■ **Task goal**
Copy only this: the line containing "The Blender Python script for this scene continues.", the line containing "bg.inputs['Strength'].default_value = 1.0", and every line between them, exactly as written.

■ **The data**
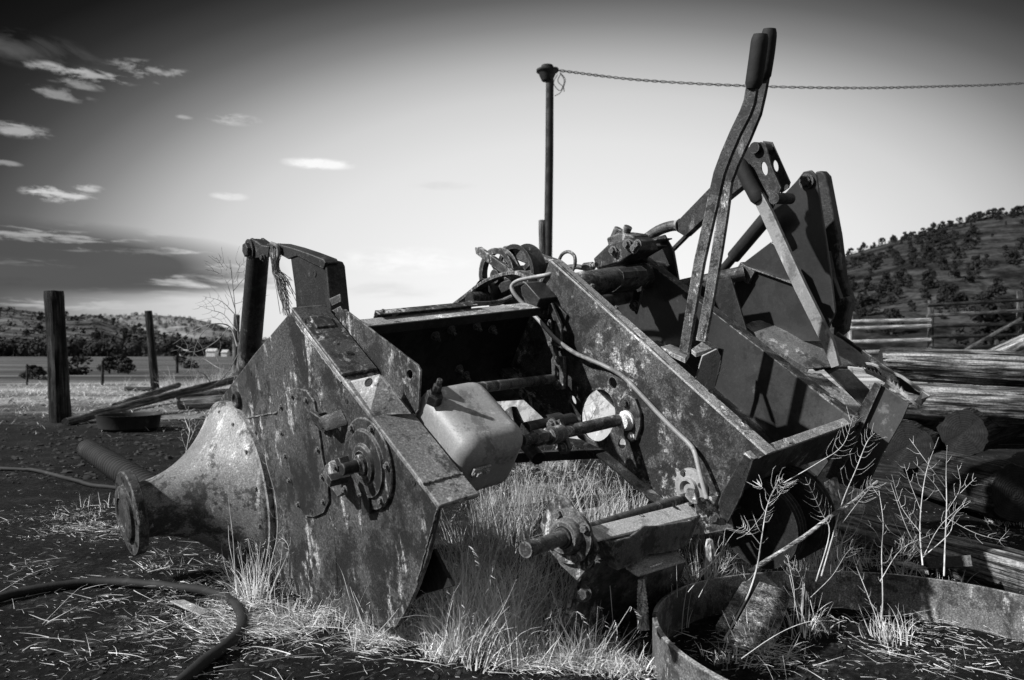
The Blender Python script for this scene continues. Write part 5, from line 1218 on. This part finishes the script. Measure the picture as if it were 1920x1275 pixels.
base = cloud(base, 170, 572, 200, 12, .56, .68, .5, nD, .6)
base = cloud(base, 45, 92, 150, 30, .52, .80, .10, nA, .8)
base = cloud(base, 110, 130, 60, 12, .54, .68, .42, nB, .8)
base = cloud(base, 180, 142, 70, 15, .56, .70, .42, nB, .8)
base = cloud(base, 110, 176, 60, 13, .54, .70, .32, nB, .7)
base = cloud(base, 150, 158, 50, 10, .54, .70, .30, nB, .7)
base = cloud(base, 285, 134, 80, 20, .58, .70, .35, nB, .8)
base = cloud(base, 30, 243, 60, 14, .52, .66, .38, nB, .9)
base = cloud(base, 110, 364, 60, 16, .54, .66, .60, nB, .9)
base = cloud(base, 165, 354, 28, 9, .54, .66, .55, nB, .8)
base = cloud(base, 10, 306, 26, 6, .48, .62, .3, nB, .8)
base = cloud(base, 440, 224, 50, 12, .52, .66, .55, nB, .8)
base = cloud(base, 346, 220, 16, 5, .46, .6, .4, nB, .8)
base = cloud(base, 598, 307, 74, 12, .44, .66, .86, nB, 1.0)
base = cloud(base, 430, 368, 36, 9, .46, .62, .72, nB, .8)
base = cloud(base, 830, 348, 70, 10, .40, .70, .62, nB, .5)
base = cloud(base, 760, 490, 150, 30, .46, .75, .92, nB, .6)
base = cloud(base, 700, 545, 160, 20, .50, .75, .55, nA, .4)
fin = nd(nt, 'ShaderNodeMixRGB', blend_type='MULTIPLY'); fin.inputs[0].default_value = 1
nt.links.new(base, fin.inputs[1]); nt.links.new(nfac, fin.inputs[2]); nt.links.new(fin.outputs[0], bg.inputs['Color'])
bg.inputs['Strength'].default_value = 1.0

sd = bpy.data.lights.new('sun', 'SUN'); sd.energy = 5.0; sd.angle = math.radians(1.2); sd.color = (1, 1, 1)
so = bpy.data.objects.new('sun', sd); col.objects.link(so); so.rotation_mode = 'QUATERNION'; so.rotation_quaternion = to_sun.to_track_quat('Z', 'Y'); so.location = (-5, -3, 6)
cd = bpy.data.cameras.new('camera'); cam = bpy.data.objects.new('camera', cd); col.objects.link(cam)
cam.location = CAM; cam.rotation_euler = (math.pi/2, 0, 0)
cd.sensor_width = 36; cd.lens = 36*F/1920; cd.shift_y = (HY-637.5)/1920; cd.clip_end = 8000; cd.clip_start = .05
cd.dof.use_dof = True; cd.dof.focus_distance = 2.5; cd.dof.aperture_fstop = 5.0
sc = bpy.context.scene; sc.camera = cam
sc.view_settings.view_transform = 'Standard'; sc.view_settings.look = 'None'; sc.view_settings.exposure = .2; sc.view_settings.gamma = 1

...

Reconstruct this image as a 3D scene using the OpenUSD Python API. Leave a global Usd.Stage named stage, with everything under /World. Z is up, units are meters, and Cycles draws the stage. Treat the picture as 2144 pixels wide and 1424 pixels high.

--

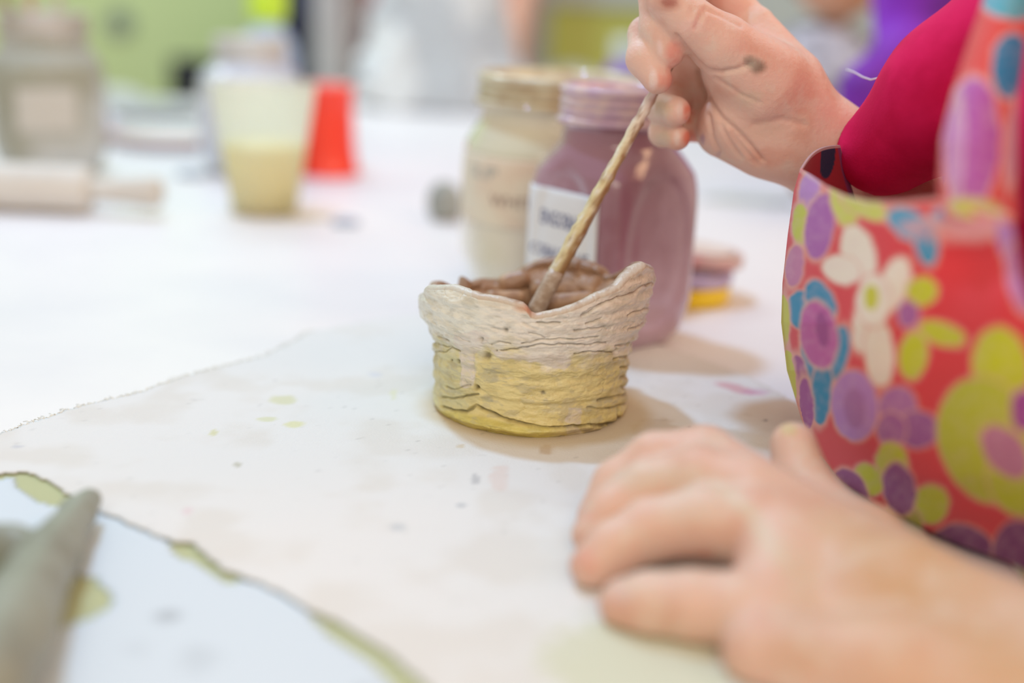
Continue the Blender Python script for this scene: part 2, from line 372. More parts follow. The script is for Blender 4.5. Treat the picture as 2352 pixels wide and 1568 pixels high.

■ **Completed task**
The Blender Python script for this scene continues. Write part 5, from line 1218 on. This part finishes the script. Measure the picture as if it were 1920x1275 pixels.
base = cloud(base, 170, 572, 200, 12, .56, .68, .5, nD, .6)
base = cloud(base, 45, 92, 150, 30, .52, .80, .10, nA, .8)
base = cloud(base, 110, 130, 60, 12, .54, .68, .42, nB, .8)
base = cloud(base, 180, 142, 70, 15, .56, .70, .42, nB, .8)
base = cloud(base, 110, 176, 60, 13, .54, .70, .32, nB, .7)
base = cloud(base, 150, 158, 50, 10, .54, .70, .30, nB, .7)
base = cloud(base, 285, 134, 80, 20, .58, .70, .35, nB, .8)
base = cloud(base, 30, 243, 60, 14, .52, .66, .38, nB, .9)
base = cloud(base, 110, 364, 60, 16, .54, .66, .60, nB, .9)
base = cloud(base, 165, 354, 28, 9, .54, .66, .55, nB, .8)
base = cloud(base, 10, 306, 26, 6, .48, .62, .3, nB, .8)
base = cloud(base, 440, 224, 50, 12, .52, .66, .55, nB, .8)
base = cloud(base, 346, 220, 16, 5, .46, .6, .4, nB, .8)
base = cloud(base, 598, 307, 74, 12, .44, .66, .86, nB, 1.0)
base = cloud(base, 430, 368, 36, 9, .46, .62, .72, nB, .8)
base = cloud(base, 830, 348, 70, 10, .40, .70, .62, nB, .5)
base = cloud(base, 760, 490, 150, 30, .46, .75, .92, nB, .6)
base = cloud(base, 700, 545, 160, 20, .50, .75, .55, nA, .4)
fin = nd(nt, 'ShaderNodeMixRGB', blend_type='MULTIPLY'); fin.inputs[0].default_value = 1
nt.links.new(base, fin.inputs[1]); nt.links.new(nfac, fin.inputs[2]); nt.links.new(fin.outputs[0], bg.inputs['Color'])
bg.inputs['Strength'].default_value = 1.0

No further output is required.